Так случилось, что именно с этих имен начался долгий поиск автора этой книги по истории оккупации Ставрополя гитлеровскими войсками. Начался тот поиск в 1956 году, когда впервые вступил на самостоятельный жизненный путь в Доме пионеров. Там работала мама Жени Алферова, рассказавшая о погибшем в оккупации сыне.
Женя Алферов, бывший кружковец довоенного Дома пионеров, посещавший автомобильный кружок, в период оккупации, чтобы не быть отправленным на работы в Германию, поступил шофером на местную автобазу, где повздорил с немецким офицером, обозвавшим его «русской свиньей». Здоровяк Алферов ударил офицера в лицо, за что в тот же день был схвачен и отправлен в концлагерь у хутора Грушевого, где до оккупации располагался советский концлагерь трудового перевоспитания.
В тот же лагерь вскоре попал Сережа Попов, воспитанник местного ремесленного училища, направленный биржей труда на бывший завод «Красный металлист», где он чинил с такими же подростками немецкую технику.
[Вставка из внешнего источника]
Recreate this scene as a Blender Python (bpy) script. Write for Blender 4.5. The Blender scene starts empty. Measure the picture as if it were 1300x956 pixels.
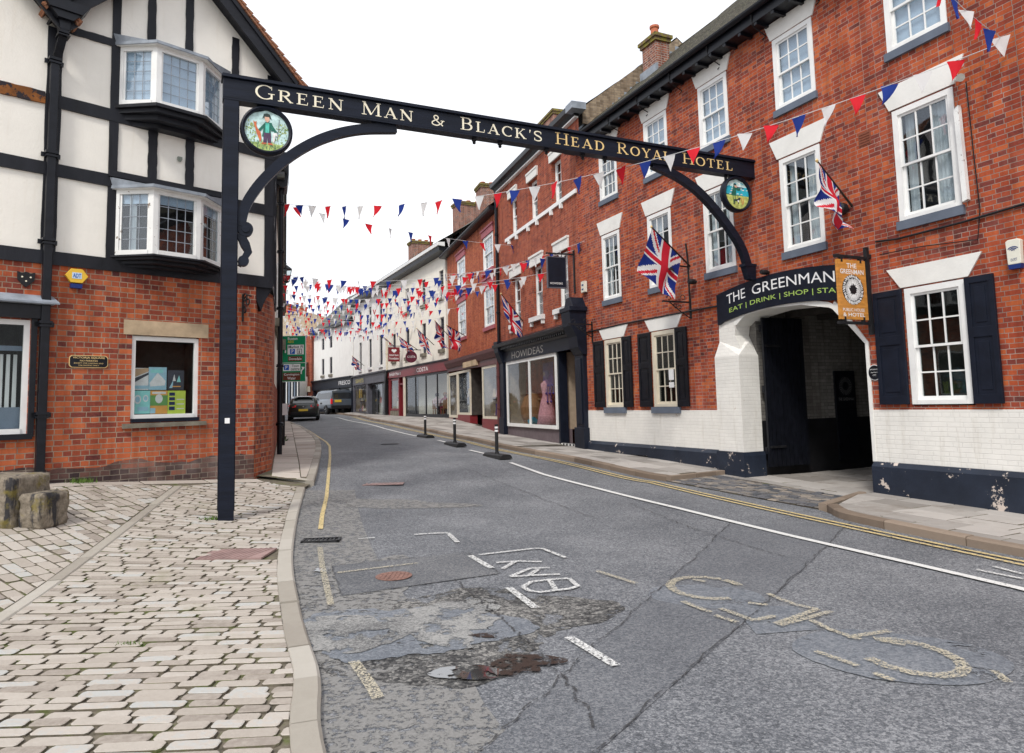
# Street scene: sign spanning a market town street, brick coaching inn, timbered corner house, bunting.
import bpy, math, random
import numpy as np
from math import sin, cos, tan, radians, pi, atan2, sqrt
from mathutils import Matrix, Vector
random.seed(7); rng = np.random.default_rng(7)
scene = bpy.context.scene
col = scene.collection

# ------------------------------------------------------------------ camera
FOC = 877.0; PITCH = radians(5.147); ROLL = radians(-1.349); EYE = 1.6
F_ = np.array([0, cos(PITCH), sin(PITCH)]); R_ = np.array([1., 0, 0]); U_ = np.cross(R_, F_)
R2 = cos(ROLL)*R_ + sin(ROLL)*U_; U2 = -sin(ROLL)*R_ + cos(ROLL)*U_
E0 = np.array([0, 0, EYE])
cam_d = bpy.data.cameras.new('camera'); cam = bpy.data.objects.new('camera', cam_d); col.objects.link(cam)
cam_d.sensor_width = 36; cam_d.sensor_fit = 'HORIZONTAL'; cam_d.lens = FOC/1300*36
cam_d.shift_y = -44.5/1300; cam_d.clip_end = 5000; cam_d.clip_start = .05
M = Matrix.Identity(4)
for i in range(3):
    M[i][0] = R2[i]; M[i][1] = U2[i]; M[i][2] = -F_[i]; M[i][3] = E0[i]
cam.matrix_world = M; scene.camera = cam

def ray(px, py): return R2*(px-650) - U2*(py-433.5) + F_*FOC

class FR:
    """a wall frame: x runs along the wall, y points out of it, z is up"""
    def __init__(s, x, y, az, z=0.):
        a = radians(az); s.az = az
        s.o = np.array([x, y, z]); s.d = np.array([sin(a), cos(a), 0]); s.n = np.array([-cos(a), sin(a), 0])
        s.rz = atan2(s.d[1], s.d[0])
    def pt(s, px, py, off=0):
        r = ray(px, py); t = ((s.o + s.n*off - E0) @ s.n)/(r @ s.n); return E0 + r*t
    def uv(s, px, py, off=0):
        p = s.pt(px, py, off); return float((p-s.o) @ s.d), float(p[2]-s.o[2])
    def w(s, u, v=0., z=0.): return s.o + s.d*u + s.n*v + np.array([0, 0, z])
    def perp(s, u, v=0.):
        p = s.w(u, v); return FR(p[0], p[1], s.az-90)
    def rect(s, x0, y0, x1, y1, off=0):
        a = s.uv(x0, y0, off); b = s.uv(x1, y1, off)
        return min(a[0], b[0]), max(a[0], b[0]), min(a[1], b[1]), max(a[1], b[1])

_a = radians(-24.75)
G = FR(cos(_a)*9.8, -sin(_a)*9.8, -24.75)                 # coaching inn
_b = radians(44.55)
L = FR(-cos(_b)*12.2, sin(_b)*12.2, 224.55)               # timbered corner house
_p = G.pt(742, 400); B = FR(_p[0], _p[1], -19.3)
_p = B.pt(635, 450); C_ = FR(_p[0], _p[1], -18)
_p = C_.pt(567, 450); D = FR(_p[0], _p[1], -26)
_p = D.w(20.5); Fh = FR(_p[0], _p[1], -31)
S = FR(-3.8, 9.2, 245.3)                                  # the sign over the street
_p = L.w(-6.0); SW = FR(_p[0], _p[1], 161.8)                # side wall of the corner house (x runs towards the camera)

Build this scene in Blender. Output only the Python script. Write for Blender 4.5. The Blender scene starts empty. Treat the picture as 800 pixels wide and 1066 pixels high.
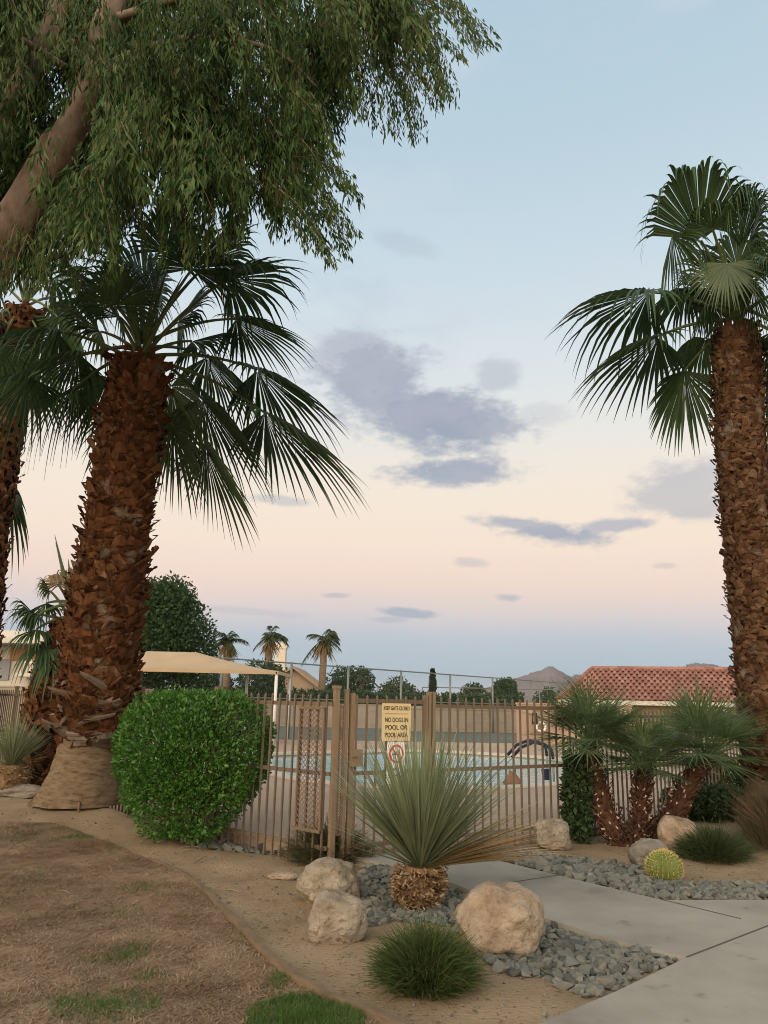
import bpy, bmesh, math, random
import numpy as np
from mathutils import Vector, Matrix, noise, geometry
R = math.radians
rnd = random.Random(7)
scn = bpy.context.scene
COL = scn.collection
UP = Vector((0, 0, 1))

# ------------------------------------------------------------------ camera
EYE = Vector((0, 0, 1.5))
FPX = 790.0
PITCH, ROLL = 14.0, 1.3
CAM_M = Matrix.Rotation(R(90 + PITCH), 3, 'X') @ Matrix.Rotation(R(ROLL), 3, 'Z')
cd = bpy.data.cameras.new('camera'); cam = bpy.data.objects.new('camera', cd); COL.objects.link(cam)
cam.matrix_world = Matrix.Translation(EYE) @ CAM_M.to_4x4()
cd.sensor_fit = 'HORIZONTAL'; cd.sensor_width = 36; cd.lens = 36 * FPX / 800
cd.clip_start = 0.05; cd.clip_end = 30000
scn.camera = cam

def ray(px, py): return (CAM_M @ Vector(((px - 400) / FPX, -(py - 533) / FPX, -1))).normalized()
def gp(px, py, z=0.0):
    d = ray(px, py); return EYE + d * ((z - EYE.z) / d.z)
def at(px, py, Y):
    d = ray(px, py); return EYE + d * (Y / d.y)
def azel(px, py):
    d = ray(px, py); return math.atan2(d.x, d.y), math.asin(d.z)

# ------------------------------------------------------------------ colour helpers
def lin(c): return tuple(((v / 255) / 12.92 if v <= 10 else (((v / 255) + 0.055) / 1.055) ** 2.4) for v in c)

# ------------------------------------------------------------------ exposure / colour
vs = scn.view_settings
vs.view_transform = 'Standard'; vs.look = 'None'; vs.gamma = 1; vs.use_curve_mapping = False
vs.exposure = 0.22
scn.cycles.use_denoising = True; scn.cycles.filter_width = 1.0
scn.cycles.max_bounces = 4; scn.cycles.diffuse_bounces = 3; scn.cycles.transparent_max_bounces = 8
scn.cycles.glossy_bounces = 2; scn.cycles.transmission_bounces = 3; scn.cycles.volume_bounces = 0

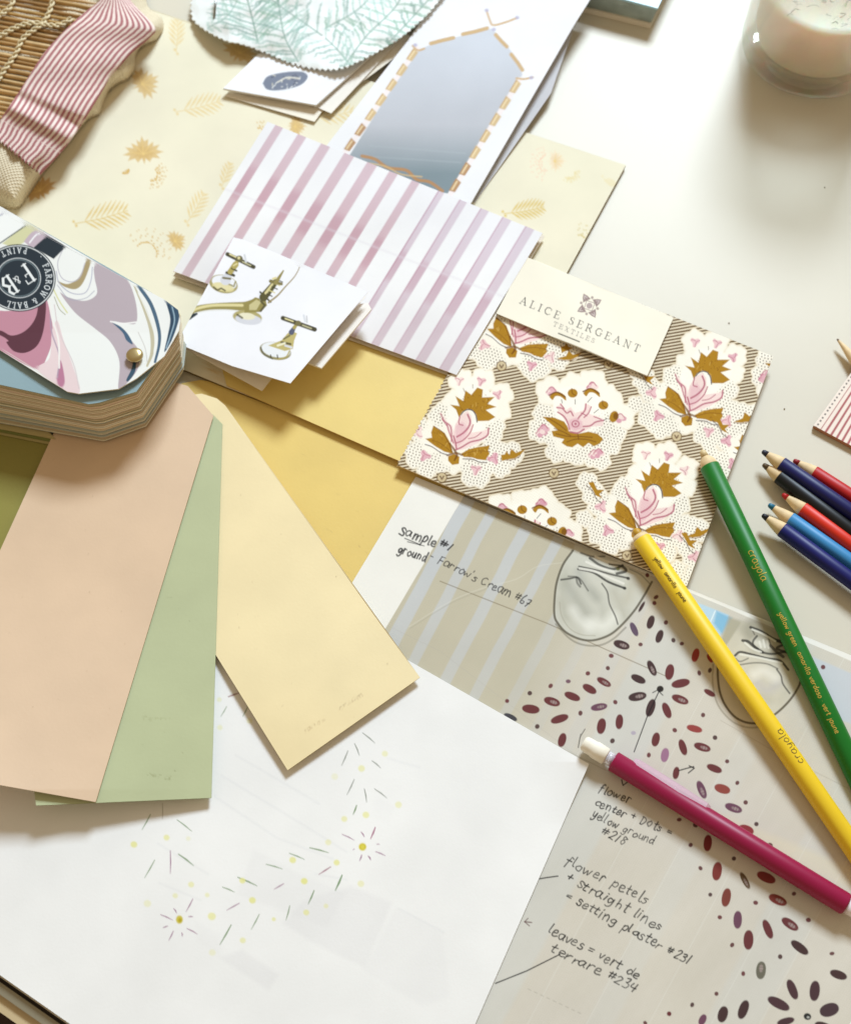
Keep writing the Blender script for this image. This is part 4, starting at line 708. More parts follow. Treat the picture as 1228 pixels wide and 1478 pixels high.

За ряд диверсий был схвачен гестапо и отправлен в Грушевский лагерь.
Туда же попал и Сережа Гайдай, передававший нашим пленным собранные им у горожан медикаменты и продукты питания. Он был схвачен охраной лагеря, располагавшегося рядом с Госбанком напротив Верхней бани.
Все трое мальчишек в числе 56 заключенных лагеря, о чем еще пойдет разговор, 18 января 1943 года были расстреляны. (Архив автора.)
И, наконец, четвертым в захоронении на «Холодном роднике» был подросток Петя Слезавин. Жил он на бывшей Таманской улице (сегодня - Г. Голенева) под № 60, где проживали его друзья Вася Кольга, Таня Онищенко и Володя Махнов, старший из них, который предложил взять бутылки с зажигательной смесью, валявшиеся в одном из сараев, и напасть 20 января на какую-либо отступающую немецкую колонну. К ним примкнул и живший неподалеку Анастас Стефаниди. Но только они вышли на улицу, как группа немецких подрывников, только что взорвавших хлебозавод, окружила их.